“I also will laugh at your calamity; I will mock when terror strikes you.” – [Personified Wisdom] Proverbs 1:26
Good guys aren’t supposed to be vindictive, right? When the hero has his enemy in his grasp, when personal vengeance is at his fingertips, what does he do? He…. desists. He draws back. He allows the hand of justice to take its course, not his own. His goodness recoils instinctively from the poison of cruelty. The Wisdom of Proverbs later warns against vindictive pleasure: “Do not rejoice when your enemy falls, and let not your heart be glad when he stumbles, lest the Lord see it and be displeased, and turn away his anger from him.” (Prov 24:17-18)
So how do we make sense of Wisdom, in this proverb, laughing at your misfortune? Although wisdom is personified in this section (Prov 1:20-33), it is perhaps worth stating the obvious—wisdom is not a person. But the incongruity can still be upsetting. No virtuous person would ever descend to dancing on someone’s grave.
We can best understand this proverb through one of our own: “He who laughs last, laughs loudest.” Wisdom has called out to any who are interested, without discrimination. Her doors are open to all comers. Here she engages with someone who despised that offer, who spurned and laughed at Wisdom. She is saying that although her offer is free, its refusal is not. There is a steep price to be paid by anyone who turns up his nose at Wisdom.

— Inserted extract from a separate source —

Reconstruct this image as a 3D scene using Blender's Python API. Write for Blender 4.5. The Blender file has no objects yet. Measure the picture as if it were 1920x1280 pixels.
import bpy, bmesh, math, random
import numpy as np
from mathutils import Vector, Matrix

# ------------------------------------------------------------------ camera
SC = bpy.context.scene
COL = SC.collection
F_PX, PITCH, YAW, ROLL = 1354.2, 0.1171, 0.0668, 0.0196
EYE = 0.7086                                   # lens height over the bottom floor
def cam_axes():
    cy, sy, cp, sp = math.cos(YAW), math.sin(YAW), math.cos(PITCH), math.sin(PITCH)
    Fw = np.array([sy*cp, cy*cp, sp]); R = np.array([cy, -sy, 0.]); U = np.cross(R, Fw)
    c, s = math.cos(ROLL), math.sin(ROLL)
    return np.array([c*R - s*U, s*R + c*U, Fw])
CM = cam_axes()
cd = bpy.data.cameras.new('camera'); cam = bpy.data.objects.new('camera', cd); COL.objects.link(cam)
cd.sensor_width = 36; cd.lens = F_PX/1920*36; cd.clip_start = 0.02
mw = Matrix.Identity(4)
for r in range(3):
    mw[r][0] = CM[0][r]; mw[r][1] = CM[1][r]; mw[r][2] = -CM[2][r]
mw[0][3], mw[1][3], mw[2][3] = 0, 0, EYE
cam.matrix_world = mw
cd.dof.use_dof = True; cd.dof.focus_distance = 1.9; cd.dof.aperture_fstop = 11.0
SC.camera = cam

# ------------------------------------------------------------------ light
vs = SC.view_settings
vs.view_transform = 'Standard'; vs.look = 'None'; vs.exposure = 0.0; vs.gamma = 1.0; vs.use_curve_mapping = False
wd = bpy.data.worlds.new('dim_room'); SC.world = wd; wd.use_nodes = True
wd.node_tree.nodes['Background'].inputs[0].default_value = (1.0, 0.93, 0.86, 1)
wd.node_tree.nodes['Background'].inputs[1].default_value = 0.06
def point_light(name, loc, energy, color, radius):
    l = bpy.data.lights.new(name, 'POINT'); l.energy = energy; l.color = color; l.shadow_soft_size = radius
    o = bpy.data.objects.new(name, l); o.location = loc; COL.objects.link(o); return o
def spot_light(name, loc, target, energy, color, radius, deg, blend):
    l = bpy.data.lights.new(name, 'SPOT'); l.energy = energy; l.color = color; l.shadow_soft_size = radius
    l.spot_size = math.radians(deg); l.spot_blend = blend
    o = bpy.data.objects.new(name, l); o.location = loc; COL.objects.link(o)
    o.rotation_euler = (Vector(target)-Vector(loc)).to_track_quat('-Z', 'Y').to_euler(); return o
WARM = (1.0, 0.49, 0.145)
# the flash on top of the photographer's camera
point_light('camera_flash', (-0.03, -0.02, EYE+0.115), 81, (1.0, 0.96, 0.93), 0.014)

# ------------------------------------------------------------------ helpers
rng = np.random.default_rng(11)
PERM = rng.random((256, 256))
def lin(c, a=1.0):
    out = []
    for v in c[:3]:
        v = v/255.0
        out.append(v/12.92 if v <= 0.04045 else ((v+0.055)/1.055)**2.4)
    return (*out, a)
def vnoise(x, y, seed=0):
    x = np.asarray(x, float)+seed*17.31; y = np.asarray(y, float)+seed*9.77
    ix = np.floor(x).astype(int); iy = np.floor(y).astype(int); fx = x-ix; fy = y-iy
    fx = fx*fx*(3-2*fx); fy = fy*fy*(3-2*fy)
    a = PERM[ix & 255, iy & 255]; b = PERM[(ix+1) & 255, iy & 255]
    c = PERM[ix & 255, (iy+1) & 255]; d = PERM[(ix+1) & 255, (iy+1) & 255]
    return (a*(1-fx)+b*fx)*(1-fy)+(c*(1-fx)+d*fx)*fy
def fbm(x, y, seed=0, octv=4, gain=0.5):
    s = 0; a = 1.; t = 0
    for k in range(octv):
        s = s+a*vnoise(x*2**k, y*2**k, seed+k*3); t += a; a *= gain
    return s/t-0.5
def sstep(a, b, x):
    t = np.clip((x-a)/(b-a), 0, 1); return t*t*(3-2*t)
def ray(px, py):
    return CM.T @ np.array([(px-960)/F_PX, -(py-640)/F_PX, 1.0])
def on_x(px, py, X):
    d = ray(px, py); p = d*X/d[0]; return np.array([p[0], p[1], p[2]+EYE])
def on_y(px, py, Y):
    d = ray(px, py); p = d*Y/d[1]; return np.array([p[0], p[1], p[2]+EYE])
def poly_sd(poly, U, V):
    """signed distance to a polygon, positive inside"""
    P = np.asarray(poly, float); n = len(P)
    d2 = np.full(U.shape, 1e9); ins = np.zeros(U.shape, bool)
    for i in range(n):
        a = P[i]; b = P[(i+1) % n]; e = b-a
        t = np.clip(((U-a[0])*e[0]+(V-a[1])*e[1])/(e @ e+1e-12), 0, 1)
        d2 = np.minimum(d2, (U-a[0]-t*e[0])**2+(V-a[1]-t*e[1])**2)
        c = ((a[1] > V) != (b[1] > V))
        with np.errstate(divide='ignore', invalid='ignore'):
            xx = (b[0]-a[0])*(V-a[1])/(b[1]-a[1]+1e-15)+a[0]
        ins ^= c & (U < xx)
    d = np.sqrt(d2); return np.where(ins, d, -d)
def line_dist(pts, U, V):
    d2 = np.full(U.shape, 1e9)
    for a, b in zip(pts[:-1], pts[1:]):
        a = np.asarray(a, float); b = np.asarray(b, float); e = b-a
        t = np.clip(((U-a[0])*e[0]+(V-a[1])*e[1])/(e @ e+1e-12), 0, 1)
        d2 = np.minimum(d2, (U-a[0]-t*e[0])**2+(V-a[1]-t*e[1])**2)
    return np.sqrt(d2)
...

We have two sobering lessons to learn here. The first is that we do not naturally possess wisdom. Left to your own devices, you are not in good hands. God has offered us wisdom personified in Jesus, and preserved in his Word, but we need to look and learn.
The second troubling lesson is that there is something inside us that is actually disinclined to wisdom. Wisdom promises to litter our apprenticeship with life, happiness, and all manner of good things. But in verse 22 of this section, she laments: “How long, O simple ones, will you love being simple? How long will scoffers delight in their scoffing and fools hate knowledge?” (Prov 1:22) There is something bizarrely alluring about folly, like the desire to walk along the edge of a cliff.
This impulse makes us despise and laugh at good sense. Wisdom sounds uncomfortable. I would have to change, or give up something I like. But wisdom reminds us that she will have the last laugh. If you reject the friendship and teaching of wisdom, it is no loss to wisdom, but to you.
In our fallen state of mind and heart, we will see submission and discipleship to Jesus as a foolish waste. It is a life full of humility, dependence, and short-term sacrifice. But God is warning us that if we ignore this offer, then we are the ones who will look foolish in the end. The worst punishment God can inflict is to give us up to our own desires. (Rom 1:24, 26) Let’s choose to hear what wisdom has to say instead.